Cádiz, an Underrated Corner of Spain

Over the course of two hours, I was given a whirlwind introduction to Cádiz’s historical importance — why, as a gateway to the Mediterranean, it was so sought after by successive civilizations. I saw the place where the first Spanish Constitution was signed in 1812 and learned of the powerful Cádiz families who, during Roman times, had reserved box seats at Rome’s Colosseum. I saw the little pieces of trivia that make history stick, like a nondescript corner that once housed a famous brothel catering to the sailors who passed through. And the bishop, who under cover of darkness, was known to don a cloak and visit it.

Walking along the long stone promenade that lines the coast, we came across a beach that looked familiar. Remember that opening scene in “Die Another Day,” when slow-motion Halle Berry emerges from the sea, while Pierce Brosnan as James Bond looks on, in what is supposedly Cuba? It’s actually Cádiz, its blend of seaside fortresses and colorful buildings used as a stand-in for Havana’s Malecón.
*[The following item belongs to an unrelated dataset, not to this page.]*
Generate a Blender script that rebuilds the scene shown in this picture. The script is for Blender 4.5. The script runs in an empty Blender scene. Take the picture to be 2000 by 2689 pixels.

But, I also got other perspectives on the city. Like so many other European cities, Cádiz is feeling the pressures of growing tourism. My guide, Pablo Alvarez Cadenas, a musician, pointed out stone townhouses that had been cleared out by Airbnb owners. He showed me another house, where a single old woman is the last remaining holdout of the original Cádiz-Cádiz-Cádiz residents who had all been priced out by rising rents.

“I think there would be protests if she’s ever forced to move,” Mr. Cadenas said. “I hope more controls are put in place.”

One of the reasons the province of Cádiz is on this year’s 52 Places list is food, as chefs in the area are innovating with pork and fish, the base ingredients here. I tried out a few of the white-tablecloth joints, but came away remembering the noisy, cheap tapas bars that have been around forever.

What makes Andalusian cuisine so delicious are the ingredients, and sometimes less is more. Why go crazy with reductions and infusions when freshly caught sardines sprinkled with olive oil are enough to elicit moans?